如何在Python中覆盖文件？

Question

I'm trying to overwrite a file. I based my answer on this Read and overwrite a file in Python

To complete my codes:

<select class="select compact expandable-list check-list" 
    ONCHANGE="location = this.options[this.selectedIndex].value;">
    <option value="{% url envelopes:auto_sort %}?sort_by=custom">
        Custom order
    </option>
    <optgroup label="Category">
        <option value="{% url envelopes:auto_sort %}?sort_by=cat_asc">
            Ascending order
        </option>
        <option value="{% url envelopes:auto_sort %}?sort_by=cat_desc">
            Descending order
        </option>
    </optgroup>
</select>

def auto_sort(request):
    sort_by = request.GET.get('sort_by', None)
    if sort_by:
        temp_path = "{0}/file.txt".format(settings.SITE_ROOT) 

        f=open(temp_path,'r+')
        text = f.read()
        text = re.sub('cat_asc', 'cat_desc', text)
        f.seek(0)
        f.write(text)
        f.truncate()
        f.close();

        handle=open(temp_path,'w+')
        handle.write(sort_by)
        handle.close();

    return HttpResponseRedirect(reverse('envelopes:editor'))

The output of my current codes:

The file contains cat_desc when I try rewrite again as custom . It rewrites as customc . Notice the c at the end, it must be custom only.

Here is what I'm trying to achieve:

1. I write on file, for example, cat_desc
2. If I want to write again, for example custom , the cat_desc must be removed and replaced with custom .

Answer 1

New anwser ...

You're passing text as the 4th parameter of re.sub . This is supposed to be an int

Help on function sub in module re:

sub(pattern, repl, string, count=0, flags=0)
    Return the string obtained by replacing the leftmost
    non-overlapping occurrences of the pattern in string by the
    replacement repl.  repl can be either a string or a callable;
    if a string, backslash escapes in it are processed.  If it is
    a callable, it's passed the match object and must return
    a replacement string to be used.

---

old answer ...

Perhaps you are doing

from os import open

That is a different (lower level) open, you want to just use the builtin open (you don't need to import anything to use it)

Here is an example of doing it wrong and getting your error message

>>> from os import open
>>> open("some_path", "r+")
Traceback (most recent call last):
  File "<stdin>", line 1, in <module>
TypeError: an integer is required

Also to overwrite the file, you need to open with "w+". "r" stands for read

Answer 2

For your new question:

Trying to overwrite a file in-place is basically impossible, unless you're replacing byte strings with new byte strings of the exact same length.
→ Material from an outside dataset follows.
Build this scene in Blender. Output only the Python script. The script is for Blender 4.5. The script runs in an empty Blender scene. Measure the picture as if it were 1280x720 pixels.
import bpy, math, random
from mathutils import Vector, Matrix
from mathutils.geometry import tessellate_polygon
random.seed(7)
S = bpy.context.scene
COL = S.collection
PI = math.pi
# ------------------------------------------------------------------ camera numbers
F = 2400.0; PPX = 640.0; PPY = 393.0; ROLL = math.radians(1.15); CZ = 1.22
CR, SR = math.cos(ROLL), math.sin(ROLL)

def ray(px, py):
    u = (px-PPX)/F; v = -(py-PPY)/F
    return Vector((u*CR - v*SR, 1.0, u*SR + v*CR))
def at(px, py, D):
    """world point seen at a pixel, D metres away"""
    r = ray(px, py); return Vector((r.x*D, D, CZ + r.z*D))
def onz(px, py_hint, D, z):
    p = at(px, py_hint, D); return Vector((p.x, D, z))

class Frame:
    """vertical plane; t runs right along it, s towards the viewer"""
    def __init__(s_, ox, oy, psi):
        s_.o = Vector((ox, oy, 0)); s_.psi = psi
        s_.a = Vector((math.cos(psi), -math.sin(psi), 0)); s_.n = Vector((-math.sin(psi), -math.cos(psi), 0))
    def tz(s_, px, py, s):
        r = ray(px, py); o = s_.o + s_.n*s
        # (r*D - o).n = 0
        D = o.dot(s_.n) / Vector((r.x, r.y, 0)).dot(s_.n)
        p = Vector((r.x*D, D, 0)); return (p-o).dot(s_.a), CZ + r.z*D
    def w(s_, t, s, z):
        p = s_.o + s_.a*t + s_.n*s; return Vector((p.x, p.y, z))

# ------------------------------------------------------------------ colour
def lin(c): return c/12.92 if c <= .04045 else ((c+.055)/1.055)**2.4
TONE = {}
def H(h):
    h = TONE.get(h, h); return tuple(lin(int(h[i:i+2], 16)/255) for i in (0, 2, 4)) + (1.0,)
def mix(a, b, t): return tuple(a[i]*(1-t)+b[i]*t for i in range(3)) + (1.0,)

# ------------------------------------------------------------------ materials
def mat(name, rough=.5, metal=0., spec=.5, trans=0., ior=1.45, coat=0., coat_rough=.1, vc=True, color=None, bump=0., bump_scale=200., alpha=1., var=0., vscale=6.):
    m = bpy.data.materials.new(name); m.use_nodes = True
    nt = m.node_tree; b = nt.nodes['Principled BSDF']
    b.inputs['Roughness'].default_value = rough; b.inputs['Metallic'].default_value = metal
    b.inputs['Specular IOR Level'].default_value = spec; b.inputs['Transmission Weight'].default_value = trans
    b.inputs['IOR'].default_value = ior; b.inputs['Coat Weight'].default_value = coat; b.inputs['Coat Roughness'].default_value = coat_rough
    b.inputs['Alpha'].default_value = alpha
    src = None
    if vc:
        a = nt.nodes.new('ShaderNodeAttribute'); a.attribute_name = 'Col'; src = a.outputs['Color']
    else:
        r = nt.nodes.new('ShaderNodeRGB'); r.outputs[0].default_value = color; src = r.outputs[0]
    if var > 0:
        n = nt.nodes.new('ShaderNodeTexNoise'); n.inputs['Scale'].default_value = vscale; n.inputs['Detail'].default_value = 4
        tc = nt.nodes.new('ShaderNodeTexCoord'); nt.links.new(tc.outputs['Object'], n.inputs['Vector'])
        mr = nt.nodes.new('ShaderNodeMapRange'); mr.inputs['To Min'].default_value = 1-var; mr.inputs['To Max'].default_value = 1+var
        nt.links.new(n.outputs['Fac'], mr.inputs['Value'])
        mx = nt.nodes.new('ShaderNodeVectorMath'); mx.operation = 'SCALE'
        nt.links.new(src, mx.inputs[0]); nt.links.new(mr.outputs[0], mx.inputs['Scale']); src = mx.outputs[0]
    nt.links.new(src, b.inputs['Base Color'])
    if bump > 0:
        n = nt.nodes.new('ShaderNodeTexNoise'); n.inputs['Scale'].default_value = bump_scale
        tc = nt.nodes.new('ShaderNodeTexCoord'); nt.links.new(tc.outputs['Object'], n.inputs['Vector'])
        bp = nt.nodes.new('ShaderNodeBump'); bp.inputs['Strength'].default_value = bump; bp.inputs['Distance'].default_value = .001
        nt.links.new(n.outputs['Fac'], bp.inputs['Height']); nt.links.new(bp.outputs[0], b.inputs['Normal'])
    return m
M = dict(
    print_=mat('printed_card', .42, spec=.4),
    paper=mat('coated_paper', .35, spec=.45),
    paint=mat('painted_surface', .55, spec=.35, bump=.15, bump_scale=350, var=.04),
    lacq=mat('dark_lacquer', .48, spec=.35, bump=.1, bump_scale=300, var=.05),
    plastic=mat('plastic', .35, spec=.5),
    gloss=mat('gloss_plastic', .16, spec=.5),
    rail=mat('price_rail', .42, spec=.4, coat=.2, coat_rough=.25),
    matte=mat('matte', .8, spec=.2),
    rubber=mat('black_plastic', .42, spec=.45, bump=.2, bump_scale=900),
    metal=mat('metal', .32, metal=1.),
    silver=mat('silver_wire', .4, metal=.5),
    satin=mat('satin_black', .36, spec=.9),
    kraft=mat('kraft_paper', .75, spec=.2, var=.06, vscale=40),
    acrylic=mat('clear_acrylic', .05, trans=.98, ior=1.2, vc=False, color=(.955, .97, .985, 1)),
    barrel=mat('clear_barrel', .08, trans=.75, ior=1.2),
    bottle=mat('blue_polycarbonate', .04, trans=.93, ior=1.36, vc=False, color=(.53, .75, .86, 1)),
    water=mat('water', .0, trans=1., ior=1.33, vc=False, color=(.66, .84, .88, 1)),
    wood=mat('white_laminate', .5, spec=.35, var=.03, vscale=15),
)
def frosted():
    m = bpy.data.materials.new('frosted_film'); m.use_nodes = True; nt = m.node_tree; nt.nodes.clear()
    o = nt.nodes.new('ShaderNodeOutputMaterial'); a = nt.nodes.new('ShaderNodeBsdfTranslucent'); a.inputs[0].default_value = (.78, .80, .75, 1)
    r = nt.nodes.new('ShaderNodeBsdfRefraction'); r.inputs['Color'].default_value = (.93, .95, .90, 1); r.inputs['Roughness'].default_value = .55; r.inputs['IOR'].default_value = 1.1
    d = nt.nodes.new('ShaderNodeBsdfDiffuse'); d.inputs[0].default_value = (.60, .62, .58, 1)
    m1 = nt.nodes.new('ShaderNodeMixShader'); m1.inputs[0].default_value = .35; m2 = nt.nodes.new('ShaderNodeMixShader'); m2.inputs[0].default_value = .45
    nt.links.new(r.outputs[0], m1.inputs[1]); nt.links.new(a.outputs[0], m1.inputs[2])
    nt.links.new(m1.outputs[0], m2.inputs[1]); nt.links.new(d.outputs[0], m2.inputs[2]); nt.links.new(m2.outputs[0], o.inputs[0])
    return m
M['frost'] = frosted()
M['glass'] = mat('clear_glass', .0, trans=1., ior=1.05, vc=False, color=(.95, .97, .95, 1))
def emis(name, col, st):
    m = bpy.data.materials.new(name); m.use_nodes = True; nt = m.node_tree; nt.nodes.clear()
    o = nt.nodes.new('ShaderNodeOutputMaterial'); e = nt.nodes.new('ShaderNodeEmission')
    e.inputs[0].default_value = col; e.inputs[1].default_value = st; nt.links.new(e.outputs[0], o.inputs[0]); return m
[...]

If you replace 'cat_desc' with 'cat_asc' , you're going to end up with 'cat_ascc' .

What you're doing—opening it in 'r+' mode, reading the whole thing, processing it, seek ing to 0, and writing the whole thing—does work. But it's not the best way to do things.

And at any rate, your problem is that immediately after you do this, you open the exact same path in 'w+' mode (which truncates the file) and write something different. So, whatever you wrote is now gone.

The solution to that is… don't do that. I'm not sure what you were trying to do, but that probably isn't it.

Meanwhile, the best way to rewrite a file is the "atomic write temp and rename" idiom. This guarantees that you never corrupt the file, you either get the new file or still have the old one. It also means you don't have to keep the whole file around in memory; you can go bit by bit. And it's very simple… if you don't care about Windows. It works like this:

with tempfile.NamedTemporaryFile(delete=False) as outfile:
    with open(inpath) as infile:
        # copy from infile to outfile, changing things as you go
    os.rename(outfile.name, inpath)

Unfortunately, making this work on Windows is very painful. You can't move outfile while it's still open, and you can't access it outside the with statement, and on top of that you can't just overwrite infile with outfile ; you have to do a complicated shuffle. And it's never going to be completely atomic, unless you're willing to require Vista/2008 and to call Win32 APIs directly.

Answer 3

Based on your revised question, maybe something like this would be simpler

def auto_sort(request):
    sort_by = request.GET.get('sort_by', None)
    if sort_by:
        temp_path = "{0}/file.txt".format(settings.SITE_ROOT) 
        #Set new_text to whatever you want based on your logic
        new_text = 'custom' 
        f=open(temp_path,'w')
        f.write(new_text)
        f.close();

        handle=open(temp_path,'w+')
        handle.write(sort_by)
        handle.close();

    return HttpResponseRedirect(reverse('envelopes:editor'))

Answer 4

Your problem has nothing to do with writing a file.

The traceback tells you that this line is the culprit:

File "/home/cath/src/envelopebudget/envelopebudget/settings/../apps/envelopes/views.py" in auto_sort
  357.         text = re.sub('cat_desc', 'cat_asc', 'custom', text)

If you look at the re.sub method, you're calling it wrong:

re.sub(pattern, repl, string, count=0, flags=0)

You're passing 'cat_desc' as the pattern , 'cat_asc' as the repl , 'custom' as the string , and text as the count . That doesn't make any sense. re.sub expects the count to be an integer, and you've given it a string.

Answer 5

Can you copy and paste the full error back

Try:

def auto_sort(request):
    sort_by = request.GET.get('sort_by', None)
    if sort_by:
        temp_path = "{0}/file.txt".format(settings.SITE_ROOT) 
        f=open(temp_path,'r')
        text = f.read()
        text = re.sub('custom', 'cat_asc', 'cat_desc', text)
        f.close();
        handle=open(temp_path,'w')
        handle.write(sort_by)
        handle.close();
    return HttpResponseRedirect(reverse('envelopes:editor'))